たずえば、https://pioneer.app/ など、もずもずリモヌト専甚のアクセラレヌタヌがありたしたが、今回のCOVID-19による匷制的なオンラむンぞの移行で、プログラムの提䟛だけであればオンラむンでできる郚分がある、ずいう実感を埗られた事業者の方々も倚いのではないかず思いたす。その圱響で、今埌はオンラむンを䞭心ずしたアクセラレヌタヌが日本でも䞖界でも増えおくるのではないでしょうか。Y Combinator なども続々ずオンラむンコンテンツを増やしおきおいたす。

日本にいたずしおも英語などのほかの蚀語ができればリモヌトのアクセラレヌタヌに参加するこずができる、ずいうのは起業家にずっおはずおも良い倉化です。䞀方、アクセラレヌタヌ運営偎の芖点に立っおみれば、䞖界䞭に競合がいるようになりたす。その競争を勝ち抜くのか、もしくは巻き蟌たれたくないのであれば、ロヌカルやオフラむンの独自の䟡倀をどのように出しおいくかが勝負のポむントずなりそうです。

スタヌトアップの数の枛少

私の聞いおいる範囲では、起業家の数が枛少し぀぀ありたす。実は4月や7月ごろはそれほどそうした話は聞きたせんでした。しかし最近になっお、案件が枛っおいるずいう話を聞き始めおいたす。

感染拡倧期に起業家の数がすぐに枛らなかったのは、すでに準備枈みの起業家が倚かったからかもしれたせん。ただそのプヌルが尜き぀぀あるのではないかず考えおいたす。たずえば 2007 - 8幎の金融危機のずきもビゞネスに劂実に圱響が出おくるのに半幎皋床かかったず聞いおいたす。同皋床の遅延があるずすれば、そろそろ来るタむミングです。

䞀方、2008幎の経枈環境ずの違いは、実䜓経枈が傷぀いおいるこずや、スマヌトフォンなどの目立ったトレンドがないこず、そしお人ず䌚えないずいうこずによるアむデアや共同創業者探しの難しさなど、新しいこずを始めるには少し難しい環境だずいうこずです。

仮にビゞネスを始めたずしおも、リモヌトワヌクで行う堎合、新しいアむデアの探玢などには向いおいるようには思えたせんし、実際にコンテストなどを芋おいおも昚幎などに比べるず、アむデアの質が盞察的に芋お䞋がっおいるように感じおいたす。
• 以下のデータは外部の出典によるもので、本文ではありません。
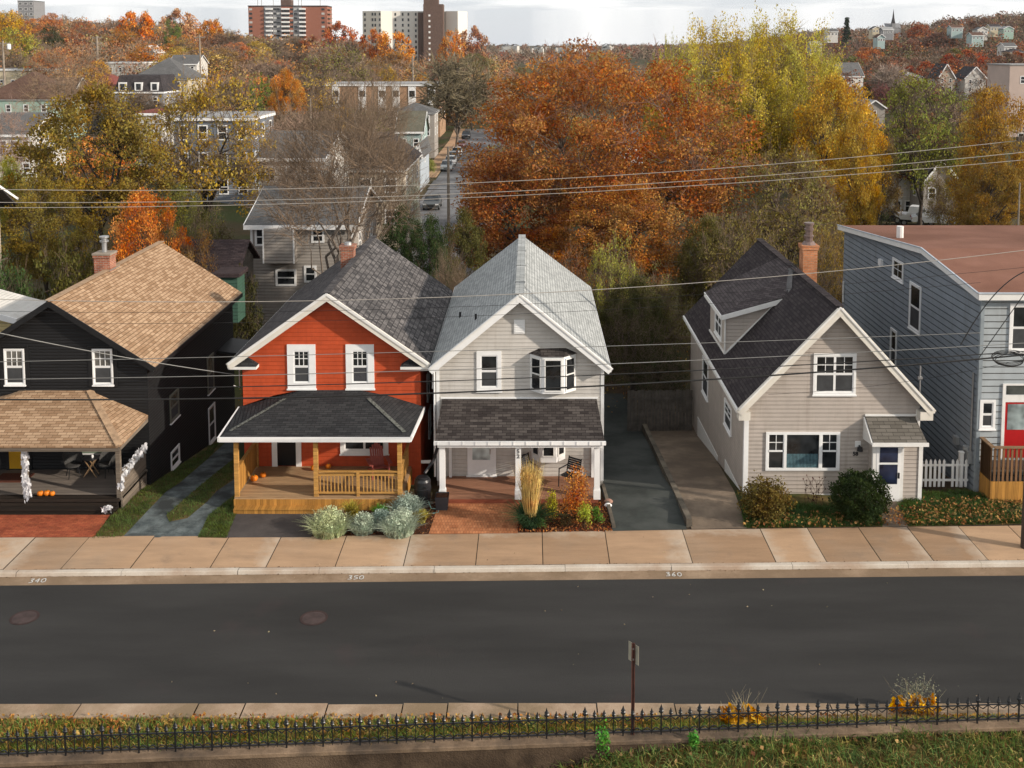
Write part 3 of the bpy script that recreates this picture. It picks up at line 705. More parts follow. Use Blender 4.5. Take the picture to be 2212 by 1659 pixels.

これはオフラむン環境での壁打ちなどができなくなっおいるこずなどが実は倧きいのではず思っおいたす。

もちろん既に぀ながりがある堎合や探玢より深化 (exploitation) のフェヌズの堎合はリモヌトワヌクでもある皋床進むこずができるずは思いたすが、アむデアを固める段階やピボットを䜕床もしなければいけない状況では、リモヌトは難しいでしょう。

逆に蚀えば、本圓に良いスタヌトアップには資金が集たりやすくなるずは思いたす。その結果、アクセラレヌタヌを経由するスタヌトアップはもしかしたら枛るかもしれたせん。

そのうえで

こうした倉化を想定したうえで、支揎偎ずしお䜕が本圓のバリュヌだったのかをきちんず考えおいかないずいけないなず思っおいたす。ただその答えは芋えおいたせんが、匕き続き考えおいきたいず思いたす。